Arnold-de Simine does not lament the old museums but she is concerned about the new ones. She hopes that visitors will come away from the museum experience with greater political activism, but she is not naive, as she gently reproves the faith that museums can actually make a difference, that there is a causal effect between perception, feeling and action. On a more general level, Arnold-de Simine is uneasy about the dangers inherent in this experience-oriented education, and also concerned that this kind of edutainment will encourage people to ‘only recognize what they can grasp on the basis of their own experience’ (p. 123). In many ways, the author calls for rationality and knowledge to be returned to the state, our societies and to our lives (museums included).

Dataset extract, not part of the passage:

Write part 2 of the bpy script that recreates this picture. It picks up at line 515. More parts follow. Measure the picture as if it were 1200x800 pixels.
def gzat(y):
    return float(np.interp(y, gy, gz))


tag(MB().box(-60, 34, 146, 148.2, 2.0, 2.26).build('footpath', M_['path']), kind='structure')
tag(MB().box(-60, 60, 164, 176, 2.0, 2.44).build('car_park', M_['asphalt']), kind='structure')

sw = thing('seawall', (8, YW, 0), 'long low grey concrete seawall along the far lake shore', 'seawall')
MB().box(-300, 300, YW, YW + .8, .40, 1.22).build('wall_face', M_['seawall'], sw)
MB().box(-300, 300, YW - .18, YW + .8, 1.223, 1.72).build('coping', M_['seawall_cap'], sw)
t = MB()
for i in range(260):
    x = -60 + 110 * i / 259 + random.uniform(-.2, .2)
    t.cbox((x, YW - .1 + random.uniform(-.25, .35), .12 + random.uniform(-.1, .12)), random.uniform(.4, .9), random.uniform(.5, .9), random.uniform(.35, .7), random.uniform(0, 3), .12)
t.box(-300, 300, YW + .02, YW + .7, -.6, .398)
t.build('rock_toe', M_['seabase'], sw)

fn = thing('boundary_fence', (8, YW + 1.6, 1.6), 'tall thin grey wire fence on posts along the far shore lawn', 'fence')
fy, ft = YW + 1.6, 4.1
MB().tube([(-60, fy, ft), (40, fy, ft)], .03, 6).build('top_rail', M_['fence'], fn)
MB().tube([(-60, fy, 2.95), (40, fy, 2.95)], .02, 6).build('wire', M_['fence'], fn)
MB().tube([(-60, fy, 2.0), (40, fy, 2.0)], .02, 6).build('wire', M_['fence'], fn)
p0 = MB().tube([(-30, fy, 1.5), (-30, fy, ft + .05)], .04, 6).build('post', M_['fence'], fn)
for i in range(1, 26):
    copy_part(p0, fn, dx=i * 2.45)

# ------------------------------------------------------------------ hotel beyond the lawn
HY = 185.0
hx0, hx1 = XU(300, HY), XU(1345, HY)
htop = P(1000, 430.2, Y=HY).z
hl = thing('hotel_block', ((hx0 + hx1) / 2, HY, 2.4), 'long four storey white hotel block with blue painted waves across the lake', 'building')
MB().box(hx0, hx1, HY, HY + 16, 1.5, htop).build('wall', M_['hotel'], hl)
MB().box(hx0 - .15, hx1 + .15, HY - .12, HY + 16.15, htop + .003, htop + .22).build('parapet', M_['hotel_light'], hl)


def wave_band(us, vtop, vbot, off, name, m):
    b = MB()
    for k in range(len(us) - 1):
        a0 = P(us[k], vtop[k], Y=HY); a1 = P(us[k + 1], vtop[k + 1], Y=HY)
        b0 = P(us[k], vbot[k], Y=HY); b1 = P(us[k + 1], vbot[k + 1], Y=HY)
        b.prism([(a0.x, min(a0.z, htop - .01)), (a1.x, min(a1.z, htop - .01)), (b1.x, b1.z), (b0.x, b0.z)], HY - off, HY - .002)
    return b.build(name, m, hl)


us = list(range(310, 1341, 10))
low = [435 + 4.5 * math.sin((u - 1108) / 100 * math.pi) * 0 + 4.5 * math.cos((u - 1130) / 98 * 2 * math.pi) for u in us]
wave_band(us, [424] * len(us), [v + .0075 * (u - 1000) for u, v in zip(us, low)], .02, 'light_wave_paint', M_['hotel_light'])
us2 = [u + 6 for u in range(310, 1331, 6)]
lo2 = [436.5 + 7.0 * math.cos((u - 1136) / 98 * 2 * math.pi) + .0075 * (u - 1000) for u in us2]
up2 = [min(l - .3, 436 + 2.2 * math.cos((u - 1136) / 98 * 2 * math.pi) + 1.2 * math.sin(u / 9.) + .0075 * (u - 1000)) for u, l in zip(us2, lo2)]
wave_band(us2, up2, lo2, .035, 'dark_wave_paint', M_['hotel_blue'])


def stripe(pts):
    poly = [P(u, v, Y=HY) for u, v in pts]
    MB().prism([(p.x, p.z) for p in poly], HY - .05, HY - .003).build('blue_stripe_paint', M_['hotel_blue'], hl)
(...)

When the reader finishes reading this intriguing and moving book, the first thing he or she wants to do is rush out and visit those new museums. Nevertheless, the arguments raised in the book are convincing ones, and we cannot help being worried about the shape of our society and about the chances of doing anything about it. But experiencing concern – like ‘feeling’ the past – is neither a political agenda nor a scientific one. What needs to follow now is a serious research project on historical museums, one that will actually analyse what is happening, what people retain after engaging with (more or less) moving experiences at museums around the world. The setting is clear, the stage has been analysed and criticised; now is the time to see if there is something in the air. Leaving the past (as fascinating as it can get) behind the closed doors of museums is no longer an option for those who care as scholars of museums, memory and cultural studies, or as citizens of this world.